Il reste à savoir si le président de la République adopte la position défendue, par exemple, par Nicolas Hulot.
Selon ce dernier, l’Etat doit faire des choix et définir des priorités. Il estime que l’exploitation du gaz de schiste aurait détourné les investissements publics de l’objectif qu’il prône, le développement des énergies renouvelables en France et la création d’une filière industrielle verte en réponse au chômage.
C’est le fameux coup double: écologie et emploi. On crée du travail tout en contribuant à sauver la planète. Séduisant. Mais sur quelle planète, dans quel pays?
La France pouvait se lancer dans l’énergie solaire il y trente ans. Dans les années 1970, tout était prêt. Mais il y avait le nucléaire. Puis sont venus les chocs pétroliers. Toujours pas de solaire. Ni d’éolien. Mais des importations massives.
Après le Grenelle de l’environnement, c’est le grand démarrage. Puis le coup d’arrêt. La vente de Photowatt à EDF… Le rachat de l’allemand Q-Cells par le coréen Hanwha. La faute aux capteurs chinois et aux rejets des éoliennes terrestres par les élus locaux. Reste les projets offshores… Et un immense gâchis. Plus de trente ans de tergiversations, d’allers-retours, de faux espoirs...
Axer vraiment sur le renouvelable
Alors, aujourd’hui, en décidant ne même pas explorer le sous-sol français pour évaluer ses ressources en gaz de schiste, mieux vaudrait que ce choix soit fait pour privilégier véritablement les énergies renouvelables et non pour faire semblant, comme par le passé.

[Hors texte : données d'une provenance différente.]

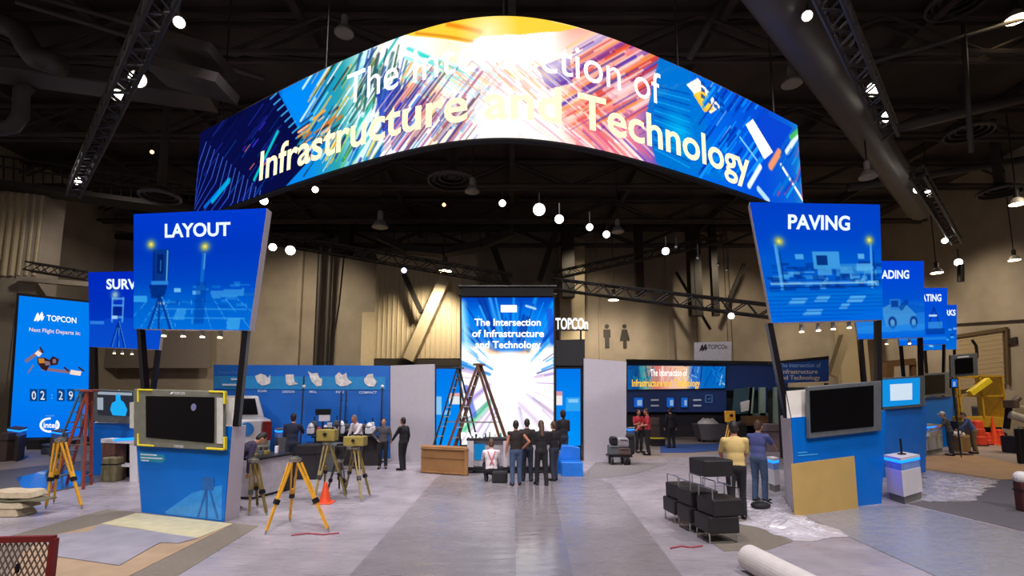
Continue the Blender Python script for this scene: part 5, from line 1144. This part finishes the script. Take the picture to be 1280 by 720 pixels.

Le pire serait bien de refuser de toucher le gros lot pour des principes écologiques qui resteraient stériles.
A l’inverse, le gaz de schiste pourrait servir de remarquable aiguillon. Le sacrifice d’une telle ressource sur l’autel de l’écologie doit impérativement conduire à compenser le manque à gagner par des économies d’énergie massives et par l’exploitation de toutes les ressources renouvelables disponibles en France.
Faute de faire appel aux ressources précieuses qui sont sous nos pieds, nous sommes condamnés à capter l’énergie qui est au-dessus de nos têtes.